Now rooftop gardens have proven to be multifunctional to a very high degree. They reduce the heat island effect that comes from sticking concrete slabs under the burning sun all day and letting them bleed heat into the building and the environment. Rooftop gardens reduce heat build up in buildings, which of course means less AC use, which means less of an electricity demand spike in summer. In winter they provide additional insulation and therefore buildings require less heating, preventing a heater demand electricity spike in winter.  You might ask whether Tokyo Electric Power Company would like rooftop gardens. The answer would probably be less since they have to keep power stations mothballed for six months of the year just so they can be brought online for the summer and winter spikes. This is very, very expensive. Conservation methods are almost always cheaper than paying for additional capacity.

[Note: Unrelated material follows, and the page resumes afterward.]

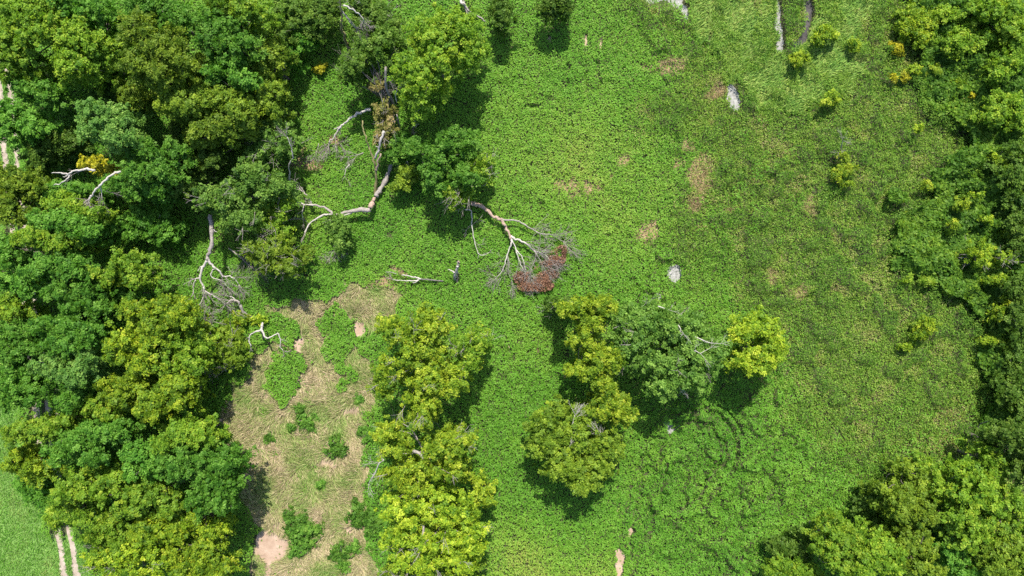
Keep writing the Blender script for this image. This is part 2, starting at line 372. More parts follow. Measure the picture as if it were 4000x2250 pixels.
tan = np.array([.225, .17, .115])[None] * (0.75 + 0.5 * nz); lawnc = np.array([.10, .18, .04])[None] * (0.8 + 0.4 * nz)
strawc = np.array([.22, .155, .085])[None] * np.ones_like(nz)
soilc = np.where(zz['dry'][:, None], tan, np.where(zz['lawn'][:, None], lawnc, base))
soilc = soilc + (strawc - soilc) * (zz['straw'][:, None] * .9)
far = np.maximum(np.abs(Xr) - 84, np.abs(Yr) - 50)[:, None] > 0
soilc = np.where(far, np.array([.06, .11, .025])[None], soilc)
rgba = np.c_[soilc, np.ones(len(soilc))]
nx, ny = len(xs), len(ys)
idx = np.arange(nx * ny).reshape(ny, nx)
faces = np.stack([idx[:-1, :-1], idx[:-1, 1:], idx[1:, 1:], idx[1:, :-1]], -1).reshape(-1, 4)
co = np.c_[Xr, Yr, np.zeros_like(Xr)]
tag(np_mesh('ground', co, faces, GROUND, None, {'soil': ('FLOAT_COLOR', rgba)}), 'soil and thatch of the clearing', None, None, 'structure')

def sheet(name, poly, mat, z, label):
    """flat irregular patch: outline in photo pixels, refined and roughened"""
    P = np.array([((a - 2000) * S, (1125 - b) * S) for a, b in poly])
    Q = []
    n = len(P)
    for i in range(n):
        a, b, c, d = P[i - 1], P[i], P[(i + 1) % n], P[(i + 2) % n]
        for t in np.arange(0, 1, .2):
            Q.append(.5 * (2 * b + (c - a) * t + (2 * a - 5 * b + 4 * c - d) * t * t + (3 * b - a - 3 * c + d) * t ** 3))
    Q = np.array(Q); Q += (np.c_[fbm(Q[:, 0], Q[:, 1], .5, 7), fbm(Q[:, 0], Q[:, 1], .5, 8)] - .5) * .5
    me = bpy.data.meshes.new(name); me.from_pydata([(a, b, z) for a, b in Q], [], [list(range(len(Q)))]); me.materials.append(mat)
    o = link(bpy.data.objects.new(name, me)); return tag(o, label, None, None, 'structure')
for k, (nm, poly, mat, lab, cat) in enumerate(MUDS): sheet(nm, poly, mat, .004 + .004 * (k % 2), lab)

rng = rs(4)
V, F = [], []
for path in TRACK_PATHS:
    P = np.array([((a - 2000) * S, (1125 - b) * S) for a, b in path])
    t = np.linspace(0, len(P) - 1, 220); q = np.c_[np.interp(t, np.arange(len(P)), P[:, 0]), np.interp(t, np.arange(len(P)), P[:, 1])]
    for _ in range(6): q[1:-1] = (q[:-2] + q[2:] + 2 * q[1:-1]) / 4
    d = np.gradient(q, axis=0); d /= np.linalg.norm(d, axis=1)[:, None]; nrm = np.c_[-d[:, 1], d[:, 0]]
    wl = .16 + .5 * fbm(t * 6.0, t * 0, 1.5, 3) ; wr = .16 + .5 * fbm(t * 6.0, t * 0 + 9, 1.5, 4)
    o = sum(len(v) for v in V)
    V.append(np.c_[q + nrm * wl[:, None], np.full(len(q), .006)]); V.append(np.c_[q - nrm * wr[:, None], np.full(len(q), .006)])
    m = len(q); i = np.arange(m - 1); F.append(np.stack([o + i, o + i + 1, o + m + i + 1, o + m + i], -1)[:, ::-1])
tag(np_mesh('dirt_track', np.concatenate(V), np.concatenate(F), TRACK), 'pale dirt track of two wheel ruts along the wood', None, None, 'structure')

# ------------------------------------------------------------------ ground cover
def canopy_h(x, y, weed):
    lump = fbm(x, y, .95, 11, 3); big = fbm(x, y, 5.5, 12, 2)
    return .25 + (.44 + .42 * weed) * lump ** 1.3 + .45 * big + weed * .8 * sstep(.54, .66, fbm(x, y, 1.9, 13, 2))
def scatter(n, seed, x0=-75, x1=75, y0=-44, y1=44):
    r = rs(seed); return r.uniform(x0, x1, n), r.uniform(y0, y1, n), r
def grad_n(hf, x, y, e=.12):
    gx_ = (hf(x + e, y) - hf(x - e, y)) / (2 * e); gy_ = (hf(x, y + e) - hf(x, y - e)) / (2 * e)
    return np.c_[-gx_, -gy_, np.ones_like(x)]

# vines
x, y, r = scatter(1050000, 21)
z = zones(x, y)
trackd = np.minimum(d_line(x, y, TRACK_PATHS[0]), d_line(x, y, TRACK_PATHS[1]))
sprig = (fbm(x, y, 1.7, 88, 2) > .56) & (r.random(len(x)) < .38)
keep = (~z['dry'] | sprig) & (~z['reed'] | (r.random(len(x)) < .12)) & ~z['lawn'] & (~z['bare'] | (r.random(len(x)) < .035)) & (z['rut'] < r.uniform(.6, 2.6, len(x))) & (trackd > .55)
keep &= (z['straw'] < r.uniform(.25, 1.25, len(x)))
keep &= z['weed'] < r.uniform(.0, 1.25, len(x))
gaps = fbm(x, y, .9, 77, 2)
keep &= gaps > r.uniform(.04, .22, len(x))
x, y = x[keep], y[keep]; z = {k: v[keep] for k, v in z.items()}
hf = lambda a, b: canopy_h(a, b, 0) + 1.1 * sstep(gx(2350), gx(2700), a) * sstep(gy(1350), gy(1750), b) * fbm(a, b, 1.7, 14, 2) ** 1.6 + .9 * sstep(gx(2420), gx(2600), a) * (1 - sstep(gx(3000), gx(3200), a)) * sstep(.48, .66, fbm(a, b, 1.5, 16, 2)) * sstep(.40, .58, fbm(a, b, 9, 17, 2))
h = hf(x, y)
near = np.clip(z['rut'] * 1.15, 0, .82)
h = h * np.where(z['dry'] | z['bare'], .35, 1.0)
pos = np.c_[x, y, np.maximum(h * (1 - near) + r.normal(size=len(x)) * .05 - r.exponential(.06, len(x)), .05)]
nrm = unit(grad_n(hf, x, y)) + r.normal(size=(len(x), 3)) * .30
tint = .44 + .30 * fbm(x, y, 9, 31) + .22 * (fbm(x, y, 1.6, 32) - .5) + .32 * (fbm(x, y, 16, 33) - .5) + .07 * r.normal(size=len(x))
bright = sstep(gy(2300), gy(1900), y) ; inlow = (1 - bright) * sstep(gx(1800), gx(1950), x) * (1 - sstep(gx(2380), gx(2480), x))
tint = tint + .25 * sstep(gx(2350), gx(2600), x) * sstep(gy(1500), gy(1800), y) * (fbm(x, y, 1.7, 14, 2) - .55) - .06 * sstep(gx(2500), gx(2900), x) * sstep(gy(1500), gy(1800), y) + .30 * inlow + .10 * np.exp(-((x - gx(2150)) / 14) ** 2 - ((y - gy(700)) / 14) ** 2)
leaf_obj('vine_cover', pos, nrm, r.uniform(.15, .29, len(x)), np.clip(tint, 0, 1), LEAF['vine'], r)
tag(bpy.data.objects['vine_cover'], 'bright green leafy vines carpeting the clearing', None, None, 'stuff')

# mixed weeds
x, y, r = scatter(700000, 22, gx(2350), 75, -44, 44)
z = zones(x, y)
keep = (z['weed'] > r.uniform(-.05, .95, len(x))) & ~z['bare'] & (z['rut'] < r.uniform(.3, 1., len(x))) & (~z['reed'] | (r.random(len(x)) < .9 * (fbm(x, y, 2.0, 90) > .5) + .1))
keep &= fbm(x, y, .8, 78, 2) > r.uniform(.05, .42, len(x))
x, y = x[keep], y[keep]; wz = z['weed'][keep]; stw = z['straw'][keep]
hw = lambda a, b: canopy_h(a, b, 1)
h = hw(x, y) + .1
n = len(x)
pos = np.c_[x, y, np.maximum(h - r.exponential(.16, n) + r.normal(size=n) * .08, .04)]
nrm = unit(grad_n(hw, x, y)) * .8 + r.normal(size=(n, 3)) * .6
bush = sstep(.54, .66, fbm(x, y, 1.9, 13, 2)); brown = sstep(.50, .70, fbm(x, y, 2.8, 41)) * .32 * (1 - bush) + stw * .4 - .16 * bush
tint = .13 + .26 * fbm(x, y, 3.4, 42) + .30 * fbm(x, y, 1.1, 44) + brown + .15 * r.normal(size=n)
leaf_obj('weed_cover', pos, nrm, r.uniform(.13, .27, n), np.clip(tint, 0, 1), LEAF['weed'], r, wide=.5)
tag(bpy.data.objects['weed_cover'], 'rough mixed weeds, green to brown, beyond the vines', None, None, 'stuff')
# straw stems among the weeds and straw patches
x, y, r = scatter(150000, 23)
z = zones(x, y)
p = z['weed'] * .22 * (~z['thick']) * (fbm(x, y, 2.6, 43) > .48) + z['straw'] * 1.0
keep = (r.uniform(size=len(x)) < p) & ~z['bare'] & ~z['reed'] & ~z['dry'] & ~z['lawn']
x, y = x[keep], y[keep]; n = len(x); st = z['straw'][keep]
ang = r.uniform(0, 2 * np.pi, n); ln = r.uniform(.4, 1.0, n)
b = np.c_[x, y, np.where(st > .3, .08, .55) + 0 * x]; tip = b + np.c_[np.cos(ang) * ln * .6, np.sin(ang) * ln * .6, ln * r.uniform(.1, .8, n)]
blade_obj('straw_stems', b, tip, .075, np.clip(.30 + .30 * r.random(n) + .45 * (st > .3), 0, 1), GRASS_DRY, r)
tag(bpy.data.objects['straw_stems'], 'dry straw stems standing among the weeds', None, None, 'stuff')

# dry grass
x, y, r = scatter(420000, 24, gx(840), gx(1600), gy(2420), gy(1080))
z = zones(x, y); keep = z['dry'] & ~z['bare'] & (fbm(x, y, 1.4, 79, 2) > r.uniform(.12, .5, len(x)))
x, y = x[keep], y[keep]; n = len(x)
swirl = fbm(x, y, 3.2, 45) * 9 + r.normal(size=n) * .55; ln = r.uniform(.4, 1.1, n)
b = np.c_[x, y, r.uniform(0, .12, n)]; tip = b + np.c_[np.cos(swirl) * ln, np.sin(swirl) * ln, ln * r.uniform(.05, .45, n)]
tint = .02 + .98 * fbm(x, y, 2.4, 46) + .16 * r.normal(size=n)
blade_obj('dry_grass', b, tip, r.uniform(.035, .08, n), np.clip(tint, 0, 1), GRASS_DRY, r)
tag(bpy.data.objects['dry_grass'], 'matted tan and green dry grass', None, None, 'stuff')

# reeds
x, y, r = scatter(150000, 25, gx(2650), gx(3460), gy(480), gy(-120))
z = zones(x, y); keep = z['reed'] & ~z['bare'] & (z['rut'] < .4) & (fbm(x, y, 1.0, 80, 2) > r.uniform(.0, .35, len(x)))
x, y = x[keep], y[keep]; n = len(x)
ang = np.radians(38) + (fbm(x, y, 2.5, 47) - .5) * 1.6 + r.normal(size=n) * .5; ln = r.uniform(.5, 1.15, n)
b = np.c_[x, y, r.uniform(.1, .5, n)]; tip = b + np.c_[np.cos(ang) * ln * .75, np.sin(ang) * ln * .75, ln * r.uniform(.05, .5, n)]
blade_obj('reed_bed', b, tip, r.uniform(.07, .13, n), np.clip(.6 * fbm(x, y, 1.2, 48) + .55 * r.random(n), 0, 1), GRASS_REED, r)
tag(bpy.data.objects['reed_bed'], 'pale yellow green reeds combed by wind', None, None, 'stuff')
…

As an aside, when you see ads from oil companies telling you that to supply a city the size of Paris with renewable electricity would require millions of wind turbines they’re basically talking out of their ass. What they’re doing is calculating peak demand, without conservation measures. However given that most cities are scandalously inefficient users of energy and materials this is  view of the world that unsurprisingly biased  towards their self interest.  ‘We are global warming villains, you may hate us  but you don’t want to be cold this winter, so you need us”

What electricity companies would most like to see is static constant demand so that they can make a constant profit without having to mothball plants, fire up their their least profitable power stations every time there’s a spike in demand or spend billions on new power plants. Some utilities in the US gave their customers more efficient light bulbs to do exactly what I’m saying here. However a rooftop garden unlike a bulb is multifunctional, and it is this multifunctionality that makes a rooftop garden so much more desirable. It can be designed to be part of a larger system that provides economic, environmental, social and psychological benefits.

In order to make the connections and build the system you need to use the right hand side of your brain more. You need to see the big picture ‘gestalt’, you need to see how that system fits into the environment and benefits it. You need to see how  bringing people and nature together in cities makes for better communities.